THE EXERCISE: Images should be left out, and everything else in the listing reproduced exactly.

**** GIVEN INFORMATION ****

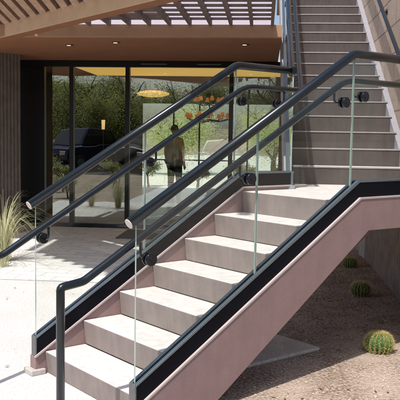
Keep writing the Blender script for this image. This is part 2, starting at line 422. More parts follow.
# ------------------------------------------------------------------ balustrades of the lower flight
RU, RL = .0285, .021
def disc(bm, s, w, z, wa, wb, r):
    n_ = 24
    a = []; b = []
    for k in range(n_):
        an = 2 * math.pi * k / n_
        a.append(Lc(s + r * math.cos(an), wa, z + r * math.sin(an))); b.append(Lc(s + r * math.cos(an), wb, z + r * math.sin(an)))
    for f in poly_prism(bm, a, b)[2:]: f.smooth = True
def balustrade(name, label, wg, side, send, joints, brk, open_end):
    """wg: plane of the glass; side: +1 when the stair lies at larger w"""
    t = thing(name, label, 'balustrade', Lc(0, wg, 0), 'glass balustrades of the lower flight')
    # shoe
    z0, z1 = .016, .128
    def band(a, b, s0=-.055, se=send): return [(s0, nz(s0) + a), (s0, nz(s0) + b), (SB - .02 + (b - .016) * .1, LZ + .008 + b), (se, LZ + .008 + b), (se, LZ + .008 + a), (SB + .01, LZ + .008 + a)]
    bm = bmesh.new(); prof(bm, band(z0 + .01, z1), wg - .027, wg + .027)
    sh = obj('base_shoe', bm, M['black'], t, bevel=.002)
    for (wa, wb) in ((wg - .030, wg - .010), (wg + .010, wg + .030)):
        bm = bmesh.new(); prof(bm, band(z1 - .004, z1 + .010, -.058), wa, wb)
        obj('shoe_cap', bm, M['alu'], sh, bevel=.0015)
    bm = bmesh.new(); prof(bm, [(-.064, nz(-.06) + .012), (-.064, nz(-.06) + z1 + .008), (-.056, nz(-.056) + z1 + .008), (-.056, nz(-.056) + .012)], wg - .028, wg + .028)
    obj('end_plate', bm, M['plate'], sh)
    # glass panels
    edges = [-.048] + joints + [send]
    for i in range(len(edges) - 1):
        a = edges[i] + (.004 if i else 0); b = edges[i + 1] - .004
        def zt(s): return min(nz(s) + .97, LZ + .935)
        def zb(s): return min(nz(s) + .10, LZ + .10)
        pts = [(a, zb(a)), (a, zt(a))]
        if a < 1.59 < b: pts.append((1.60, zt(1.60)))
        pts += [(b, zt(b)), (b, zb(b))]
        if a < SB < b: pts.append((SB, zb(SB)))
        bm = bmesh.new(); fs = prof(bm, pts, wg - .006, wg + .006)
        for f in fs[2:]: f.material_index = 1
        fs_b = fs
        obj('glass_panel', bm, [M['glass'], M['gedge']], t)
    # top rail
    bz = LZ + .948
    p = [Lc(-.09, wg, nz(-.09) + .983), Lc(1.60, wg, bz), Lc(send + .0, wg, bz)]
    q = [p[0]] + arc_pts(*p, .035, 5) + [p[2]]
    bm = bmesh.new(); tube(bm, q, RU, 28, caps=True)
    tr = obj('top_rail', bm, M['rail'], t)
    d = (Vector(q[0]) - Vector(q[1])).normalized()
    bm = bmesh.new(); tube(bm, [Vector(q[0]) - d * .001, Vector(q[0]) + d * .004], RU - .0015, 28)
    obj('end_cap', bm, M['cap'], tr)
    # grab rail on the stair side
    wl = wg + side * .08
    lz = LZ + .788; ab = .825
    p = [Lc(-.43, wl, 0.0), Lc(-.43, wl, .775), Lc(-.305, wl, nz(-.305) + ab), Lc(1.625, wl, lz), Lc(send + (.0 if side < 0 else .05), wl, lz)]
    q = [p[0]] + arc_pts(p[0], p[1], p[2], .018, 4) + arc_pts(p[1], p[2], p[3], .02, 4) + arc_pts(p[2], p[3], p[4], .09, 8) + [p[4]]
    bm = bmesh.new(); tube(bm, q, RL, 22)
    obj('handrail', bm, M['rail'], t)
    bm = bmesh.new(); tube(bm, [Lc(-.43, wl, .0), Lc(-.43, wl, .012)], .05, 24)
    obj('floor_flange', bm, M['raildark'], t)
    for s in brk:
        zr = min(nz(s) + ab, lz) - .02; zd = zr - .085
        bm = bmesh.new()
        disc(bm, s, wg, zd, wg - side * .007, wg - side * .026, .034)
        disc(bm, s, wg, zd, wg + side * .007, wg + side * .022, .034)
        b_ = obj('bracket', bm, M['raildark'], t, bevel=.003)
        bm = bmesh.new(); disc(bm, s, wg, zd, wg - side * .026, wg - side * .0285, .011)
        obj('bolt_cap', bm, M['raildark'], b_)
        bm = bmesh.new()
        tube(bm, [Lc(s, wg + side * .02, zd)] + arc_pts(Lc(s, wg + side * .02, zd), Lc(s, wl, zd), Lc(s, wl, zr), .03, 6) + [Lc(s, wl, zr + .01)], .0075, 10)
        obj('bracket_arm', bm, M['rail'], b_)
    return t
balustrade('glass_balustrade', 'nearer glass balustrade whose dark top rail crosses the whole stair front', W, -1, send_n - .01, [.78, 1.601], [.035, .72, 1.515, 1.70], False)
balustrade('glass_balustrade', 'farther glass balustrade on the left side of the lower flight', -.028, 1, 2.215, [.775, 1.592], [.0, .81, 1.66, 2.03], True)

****

ANSWER TO THE PROBLEM:
Keep writing the Blender script for this image. This is part 2, starting at line 422. More parts follow.
# ------------------------------------------------------------------ balustrades of the lower flight
RU, RL = .0285, .021
def disc(bm, s, w, z, wa, wb, r):
    n_ = 24
    a = []; b = []
    for k in range(n_):
        an = 2 * math.pi * k / n_
        a.append(Lc(s + r * math.cos(an), wa, z + r * math.sin(an))); b.append(Lc(s + r * math.cos(an), wb, z + r * math.sin(an)))
    for f in poly_prism(bm, a, b)[2:]: f.smooth = True
def balustrade(name, label, wg, side, send, joints, brk, open_end):
    """wg: plane of the glass; side: +1 when the stair lies at larger w"""
    t = thing(name, label, 'balustrade', Lc(0, wg, 0), 'glass balustrades of the lower flight')
    # shoe
    z0, z1 = .016, .128
    def band(a, b, s0=-.055, se=send): return [(s0, nz(s0) + a), (s0, nz(s0) + b), (SB - .02 + (b - .016) * .1, LZ + .008 + b), (se, LZ + .008 + b), (se, LZ + .008 + a), (SB + .01, LZ + .008 + a)]
    bm = bmesh.new(); prof(bm, band(z0 + .01, z1), wg - .027, wg + .027)
    sh = obj('base_shoe', bm, M['black'], t, bevel=.002)
    for (wa, wb) in ((wg - .030, wg - .010), (wg + .010, wg + .030)):
        bm = bmesh.new(); prof(bm, band(z1 - .004, z1 + .010, -.058), wa, wb)
        obj('shoe_cap', bm, M['alu'], sh, bevel=.0015)
    bm = bmesh.new(); prof(bm, [(-.064, nz(-.06) + .012), (-.064, nz(-.06) + z1 + .008), (-.056, nz(-.056) + z1 + .008), (-.056, nz(-.056) + .012)], wg - .028, wg + .028)
    obj('end_plate', bm, M['plate'], sh)
    # glass panels
    edges = [-.048] + joints + [send]
    for i in range(len(edges) - 1):
        a = edges[i] + (.004 if i else 0); b = edges[i + 1] - .004
        def zt(s): return min(nz(s) + .97, LZ + .935)
        def zb(s): return min(nz(s) + .10, LZ + .10)
        pts = [(a, zb(a)), (a, zt(a))]
        if a < 1.59 < b: pts.append((1.60, zt(1.60)))
        pts += [(b, zt(b)), (b, zb(b))]
        if a < SB < b: pts.append((SB, zb(SB)))
        bm = bmesh.new(); fs = prof(bm, pts, wg - .006, wg + .006)
        for f in fs[2:]: f.material_index = 1
        fs_b = fs
        obj('glass_panel', bm, [M['glass'], M['gedge']], t)
    # top rail
    bz = LZ + .948
    p = [Lc(-.09, wg, nz(-.09) + .983), Lc(1.60, wg, bz), Lc(send + .0, wg, bz)]
    q = [p[0]] + arc_pts(*p, .035, 5) + [p[2]]
    bm = bmesh.new(); tube(bm, q, RU, 28, caps=True)
    tr = obj('top_rail', bm, M['rail'], t)
    d = (Vector(q[0]) - Vector(q[1])).normalized()
    bm = bmesh.new(); tube(bm, [Vector(q[0]) - d * .001, Vector(q[0]) + d * .004], RU - .0015, 28)
    obj('end_cap', bm, M['cap'], tr)
    # grab rail on the stair side
    wl = wg + side * .08
    lz = LZ + .788; ab = .825
    p = [Lc(-.43, wl, 0.0), Lc(-.43, wl, .775), Lc(-.305, wl, nz(-.305) + ab), Lc(1.625, wl, lz), Lc(send + (.0 if side < 0 else .05), wl, lz)]
    q = [p[0]] + arc_pts(p[0], p[1], p[2], .018, 4) + arc_pts(p[1], p[2], p[3], .02, 4) + arc_pts(p[2], p[3], p[4], .09, 8) + [p[4]]
    bm = bmesh.new(); tube(bm, q, RL, 22)
    obj('handrail', bm, M['rail'], t)
    bm = bmesh.new(); tube(bm, [Lc(-.43, wl, .0), Lc(-.43, wl, .012)], .05, 24)
    obj('floor_flange', bm, M['raildark'], t)
    for s in brk:
        zr = min(nz(s) + ab, lz) - .02; zd = zr - .085
        bm = bmesh.new()
        disc(bm, s, wg, zd, wg - side * .007, wg - side * .026, .034)
        disc(bm, s, wg, zd, wg + side * .007, wg + side * .022, .034)
        b_ = obj('bracket', bm, M['raildark'], t, bevel=.003)
        bm = bmesh.new(); disc(bm, s, wg, zd, wg - side * .026, wg - side * .0285, .011)
        obj('bolt_cap', bm, M['raildark'], b_)
        bm = bmesh.new()
        tube(bm, [Lc(s, wg + side * .02, zd)] + arc_pts(Lc(s, wg + side * .02, zd), Lc(s, wl, zd), Lc(s, wl, zr), .03, 6) + [Lc(s, wl, zr + .01)], .0075, 10)
        obj('bracket_arm', bm, M['rail'], b_)
    return t
balustrade('glass_balustrade', 'nearer glass balustrade whose dark top rail crosses the whole stair front', W, -1, send_n - .01, [.78, 1.601], [.035, .72, 1.515, 1.70], False)
balustrade('glass_balustrade', 'farther glass balustrade on the left side of the lower flight', -.028, 1, 2.215, [.775, 1.592], [.0, .81, 1.66, 2.03], True)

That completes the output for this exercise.